▶ **Information supplied**
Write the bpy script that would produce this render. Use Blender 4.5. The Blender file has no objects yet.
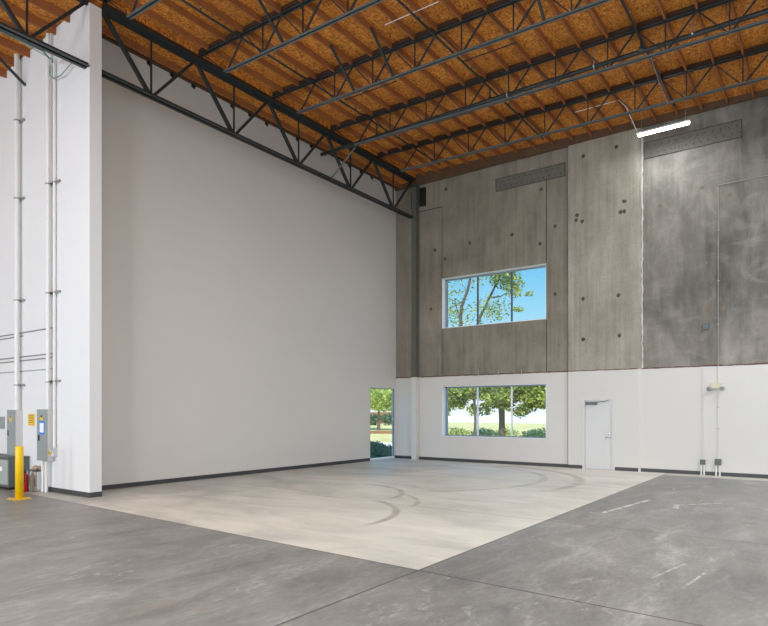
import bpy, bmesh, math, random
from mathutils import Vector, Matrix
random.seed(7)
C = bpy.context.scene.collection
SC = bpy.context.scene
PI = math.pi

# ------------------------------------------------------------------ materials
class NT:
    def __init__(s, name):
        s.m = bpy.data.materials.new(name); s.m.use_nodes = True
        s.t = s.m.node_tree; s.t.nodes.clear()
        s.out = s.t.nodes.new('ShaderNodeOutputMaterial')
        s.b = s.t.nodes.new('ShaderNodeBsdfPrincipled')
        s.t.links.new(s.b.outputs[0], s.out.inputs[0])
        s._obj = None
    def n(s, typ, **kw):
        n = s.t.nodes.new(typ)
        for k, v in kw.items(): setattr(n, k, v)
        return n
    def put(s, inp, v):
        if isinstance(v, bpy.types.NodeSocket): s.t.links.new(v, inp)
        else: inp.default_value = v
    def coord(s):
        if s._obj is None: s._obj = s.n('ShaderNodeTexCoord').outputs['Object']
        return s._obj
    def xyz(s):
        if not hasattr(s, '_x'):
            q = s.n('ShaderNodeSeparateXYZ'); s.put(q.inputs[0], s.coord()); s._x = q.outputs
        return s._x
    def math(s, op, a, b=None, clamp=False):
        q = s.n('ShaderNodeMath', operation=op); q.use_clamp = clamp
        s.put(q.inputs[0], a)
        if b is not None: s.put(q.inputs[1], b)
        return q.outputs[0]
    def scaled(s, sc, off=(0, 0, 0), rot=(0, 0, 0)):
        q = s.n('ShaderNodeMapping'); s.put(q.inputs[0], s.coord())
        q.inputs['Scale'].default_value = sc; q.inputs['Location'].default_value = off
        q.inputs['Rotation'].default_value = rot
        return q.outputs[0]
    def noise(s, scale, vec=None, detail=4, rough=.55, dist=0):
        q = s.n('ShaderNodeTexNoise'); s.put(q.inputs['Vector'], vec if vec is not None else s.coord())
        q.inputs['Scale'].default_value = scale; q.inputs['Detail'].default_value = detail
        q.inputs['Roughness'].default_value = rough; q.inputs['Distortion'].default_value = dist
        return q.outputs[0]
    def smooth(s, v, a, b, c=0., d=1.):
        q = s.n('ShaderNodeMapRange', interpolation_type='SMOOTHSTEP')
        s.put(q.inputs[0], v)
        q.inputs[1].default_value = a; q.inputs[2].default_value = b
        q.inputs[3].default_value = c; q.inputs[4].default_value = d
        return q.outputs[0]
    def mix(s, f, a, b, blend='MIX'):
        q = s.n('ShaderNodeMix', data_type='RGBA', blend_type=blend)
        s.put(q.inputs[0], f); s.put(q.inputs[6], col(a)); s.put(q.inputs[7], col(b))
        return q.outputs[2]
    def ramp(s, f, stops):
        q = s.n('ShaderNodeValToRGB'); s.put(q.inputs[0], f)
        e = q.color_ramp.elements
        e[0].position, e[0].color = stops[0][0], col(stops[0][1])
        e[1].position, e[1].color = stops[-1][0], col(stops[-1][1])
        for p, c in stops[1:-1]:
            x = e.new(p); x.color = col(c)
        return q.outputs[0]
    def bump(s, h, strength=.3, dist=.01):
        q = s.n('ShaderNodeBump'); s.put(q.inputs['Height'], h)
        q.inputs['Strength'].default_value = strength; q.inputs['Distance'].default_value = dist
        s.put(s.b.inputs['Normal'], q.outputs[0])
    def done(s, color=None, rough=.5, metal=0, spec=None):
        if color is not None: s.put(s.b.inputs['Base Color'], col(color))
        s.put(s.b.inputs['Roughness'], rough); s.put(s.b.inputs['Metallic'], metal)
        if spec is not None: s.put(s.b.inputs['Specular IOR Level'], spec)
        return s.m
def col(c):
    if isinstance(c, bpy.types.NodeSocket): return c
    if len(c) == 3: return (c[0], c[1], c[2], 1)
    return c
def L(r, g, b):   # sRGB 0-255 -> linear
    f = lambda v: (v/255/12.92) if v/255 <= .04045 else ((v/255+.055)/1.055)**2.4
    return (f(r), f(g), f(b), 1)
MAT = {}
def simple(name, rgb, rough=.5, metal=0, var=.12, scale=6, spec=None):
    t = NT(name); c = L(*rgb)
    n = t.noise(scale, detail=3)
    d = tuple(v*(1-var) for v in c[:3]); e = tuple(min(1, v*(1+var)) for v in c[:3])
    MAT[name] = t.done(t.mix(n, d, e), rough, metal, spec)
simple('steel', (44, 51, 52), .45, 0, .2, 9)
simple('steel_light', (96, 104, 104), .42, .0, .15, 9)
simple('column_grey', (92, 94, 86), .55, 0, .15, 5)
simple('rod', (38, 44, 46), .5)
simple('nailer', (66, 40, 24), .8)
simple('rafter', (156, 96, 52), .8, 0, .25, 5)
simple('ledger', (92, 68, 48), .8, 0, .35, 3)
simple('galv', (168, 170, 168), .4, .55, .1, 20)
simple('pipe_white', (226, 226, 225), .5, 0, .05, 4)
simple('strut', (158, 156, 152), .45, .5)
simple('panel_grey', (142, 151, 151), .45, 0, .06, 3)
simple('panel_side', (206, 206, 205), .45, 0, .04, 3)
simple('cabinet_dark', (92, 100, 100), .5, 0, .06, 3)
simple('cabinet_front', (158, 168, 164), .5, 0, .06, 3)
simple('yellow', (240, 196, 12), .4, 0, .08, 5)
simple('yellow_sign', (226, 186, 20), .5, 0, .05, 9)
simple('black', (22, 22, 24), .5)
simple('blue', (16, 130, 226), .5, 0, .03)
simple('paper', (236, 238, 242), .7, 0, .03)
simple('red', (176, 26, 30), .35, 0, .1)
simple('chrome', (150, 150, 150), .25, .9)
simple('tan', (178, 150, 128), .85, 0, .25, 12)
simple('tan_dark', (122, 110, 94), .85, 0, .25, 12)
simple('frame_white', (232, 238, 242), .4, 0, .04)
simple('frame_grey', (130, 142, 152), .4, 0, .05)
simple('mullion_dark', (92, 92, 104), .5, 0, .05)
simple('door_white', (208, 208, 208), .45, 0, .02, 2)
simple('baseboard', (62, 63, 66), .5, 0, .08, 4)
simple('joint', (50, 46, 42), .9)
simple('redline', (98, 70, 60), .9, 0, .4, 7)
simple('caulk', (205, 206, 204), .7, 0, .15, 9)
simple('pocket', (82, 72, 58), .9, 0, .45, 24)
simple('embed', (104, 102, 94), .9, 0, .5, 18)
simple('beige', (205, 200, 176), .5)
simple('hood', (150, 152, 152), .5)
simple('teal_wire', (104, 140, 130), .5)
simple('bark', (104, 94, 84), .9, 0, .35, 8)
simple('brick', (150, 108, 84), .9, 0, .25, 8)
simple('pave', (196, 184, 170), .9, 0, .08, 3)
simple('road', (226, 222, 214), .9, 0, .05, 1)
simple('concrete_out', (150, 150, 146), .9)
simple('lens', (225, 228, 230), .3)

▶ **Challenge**
Restate each line from the start of the listing through the line bearing "PI = math.pi" word for word. Drop the pictures.

▶ **Expected output**
Write the bpy script that would produce this render. Use Blender 4.5. The Blender file has no objects yet.
import bpy, bmesh, math, random
from mathutils import Vector, Matrix
random.seed(7)
C = bpy.context.scene.collection
SC = bpy.context.scene
PI = math.pi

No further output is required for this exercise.